All this was a big change for Motown. Referring to most of Motown’s previous hit-making groups, Rick said, “Black musicians no longer have to put on suits and sing doo-wop, with all of them doing the same choreography and same robotic moves.” Putting on his new choreography required a lot of energy, however. According to LeRoi Johnson, Rick would work out for months before leaving on tour, stretching, playing basketball, and jogging up and down hills. This preparation was definitely necessary.

Occasionally, like all creative efforts, Rick’s shows failed. The San Diego Union called Rick’s 1983 performance in that city “unimaginative” and said it was the sort of concert that “doesn’t engage the crowd so much as divert it.” According to the paper, too many of Rick’s songs “seemed to peter out or segue into other tunes before they could generate more than a perfunctory impact.” The paper also noted that Rick seemed to be sharing the stage “with a harried stagehand” who kept running out to adjust mic cords and stands. The Union ended this condemnation by noting that the only showstopping moment belonged to one of Rick’s male backup singers, “whose extraordinary falsetto packed into a few bars all the piercing, crowd rousing emotionalism Rick himself couldn’t generate all night.”

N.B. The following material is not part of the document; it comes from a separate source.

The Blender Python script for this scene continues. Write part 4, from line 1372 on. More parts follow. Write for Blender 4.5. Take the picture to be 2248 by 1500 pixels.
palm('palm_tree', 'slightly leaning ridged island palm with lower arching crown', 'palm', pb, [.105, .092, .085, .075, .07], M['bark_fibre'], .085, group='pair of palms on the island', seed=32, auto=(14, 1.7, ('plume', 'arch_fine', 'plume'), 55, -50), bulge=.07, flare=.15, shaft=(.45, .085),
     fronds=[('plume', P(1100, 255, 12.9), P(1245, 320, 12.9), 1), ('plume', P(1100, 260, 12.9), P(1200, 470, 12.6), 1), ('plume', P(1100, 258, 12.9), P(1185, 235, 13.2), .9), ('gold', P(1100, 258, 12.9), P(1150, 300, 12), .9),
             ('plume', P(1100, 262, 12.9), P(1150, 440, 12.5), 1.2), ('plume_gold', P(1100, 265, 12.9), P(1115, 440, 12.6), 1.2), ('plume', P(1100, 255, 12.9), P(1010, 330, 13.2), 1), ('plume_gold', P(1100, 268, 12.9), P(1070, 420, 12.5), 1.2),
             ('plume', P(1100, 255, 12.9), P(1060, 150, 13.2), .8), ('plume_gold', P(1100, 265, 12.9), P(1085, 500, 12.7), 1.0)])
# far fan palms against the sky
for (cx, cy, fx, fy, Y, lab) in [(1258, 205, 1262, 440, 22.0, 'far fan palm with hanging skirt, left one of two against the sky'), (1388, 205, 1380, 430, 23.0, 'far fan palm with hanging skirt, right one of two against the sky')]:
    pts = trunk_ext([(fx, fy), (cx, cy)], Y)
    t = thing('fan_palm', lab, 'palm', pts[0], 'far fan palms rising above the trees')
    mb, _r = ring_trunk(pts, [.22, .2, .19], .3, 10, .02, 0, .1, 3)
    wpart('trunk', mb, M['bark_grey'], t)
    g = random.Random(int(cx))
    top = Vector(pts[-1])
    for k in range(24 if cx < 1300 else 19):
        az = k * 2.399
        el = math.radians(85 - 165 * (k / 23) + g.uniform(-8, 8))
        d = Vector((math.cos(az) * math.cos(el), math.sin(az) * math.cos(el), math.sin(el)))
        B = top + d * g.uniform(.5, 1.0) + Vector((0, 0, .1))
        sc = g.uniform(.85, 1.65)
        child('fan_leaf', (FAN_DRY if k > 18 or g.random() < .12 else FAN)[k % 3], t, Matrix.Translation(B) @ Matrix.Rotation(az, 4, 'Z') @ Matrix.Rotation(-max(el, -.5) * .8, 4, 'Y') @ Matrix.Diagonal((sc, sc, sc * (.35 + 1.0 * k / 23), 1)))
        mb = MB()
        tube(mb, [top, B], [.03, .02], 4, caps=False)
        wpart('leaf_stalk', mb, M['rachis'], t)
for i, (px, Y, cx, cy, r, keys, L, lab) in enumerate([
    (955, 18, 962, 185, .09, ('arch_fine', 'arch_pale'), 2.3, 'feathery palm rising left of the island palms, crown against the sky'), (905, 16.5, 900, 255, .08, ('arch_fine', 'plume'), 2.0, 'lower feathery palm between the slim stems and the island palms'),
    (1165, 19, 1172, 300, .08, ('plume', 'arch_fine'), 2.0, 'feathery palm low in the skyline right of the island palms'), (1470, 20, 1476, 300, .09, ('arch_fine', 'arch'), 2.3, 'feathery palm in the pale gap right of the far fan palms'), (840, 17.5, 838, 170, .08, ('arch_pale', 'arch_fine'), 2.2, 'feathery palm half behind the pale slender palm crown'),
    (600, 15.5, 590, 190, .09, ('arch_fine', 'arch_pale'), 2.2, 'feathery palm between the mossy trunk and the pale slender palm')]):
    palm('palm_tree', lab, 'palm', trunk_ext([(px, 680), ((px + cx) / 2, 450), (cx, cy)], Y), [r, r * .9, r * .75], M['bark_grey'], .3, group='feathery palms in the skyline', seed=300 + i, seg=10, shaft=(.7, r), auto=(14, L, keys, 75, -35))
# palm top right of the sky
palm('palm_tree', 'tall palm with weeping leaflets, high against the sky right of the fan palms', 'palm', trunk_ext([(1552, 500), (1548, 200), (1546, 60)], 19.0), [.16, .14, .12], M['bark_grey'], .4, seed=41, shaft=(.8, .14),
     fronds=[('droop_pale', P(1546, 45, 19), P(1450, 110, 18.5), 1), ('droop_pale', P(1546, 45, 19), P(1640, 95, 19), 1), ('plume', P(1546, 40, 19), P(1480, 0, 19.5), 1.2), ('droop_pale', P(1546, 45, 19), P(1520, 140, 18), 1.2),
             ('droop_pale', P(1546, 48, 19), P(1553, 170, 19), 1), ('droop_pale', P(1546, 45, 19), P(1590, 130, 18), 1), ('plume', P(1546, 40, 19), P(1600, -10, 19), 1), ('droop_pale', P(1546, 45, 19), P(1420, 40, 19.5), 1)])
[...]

And Rick Abel insists that Rick “didn’t know how to leave people wanting more.” Near, at, and beyond the scheduled end-of-concert time, Abel says, he’d be flashing Rick the “five minutes left” sign again and again, and Rick would ignore him and try to get the audience to sing along. “He’d keep doing it and doing it,” Abel says, “but of course you could never critique the show because it was his invention. I’d say, ‘Rick, maybe only do that once or twice?’ and he’d say, ‘What the fuck do you know?’ He couldn’t look at it from a perspective of building up slowly to a peak, then maybe bringing it back down for a short period of time, then kicking it back up for the final installment.”

When everyone was working together, however, Rick’s concerts were gigantic crowd-pleasers that made lots of money, with the max as high as $250,000 per event. This was an “unheard-of” total during the 1980s, according to Rick’s accountant, Dick Romer. He says expenses for a $250,000 concert were about $100,000, leaving Rick’s earnings for the evening at $150,000 before taxes.

That trend continued for Rick, and in 1985 Motown announced that his recent concert tours had grossed more than $50 million.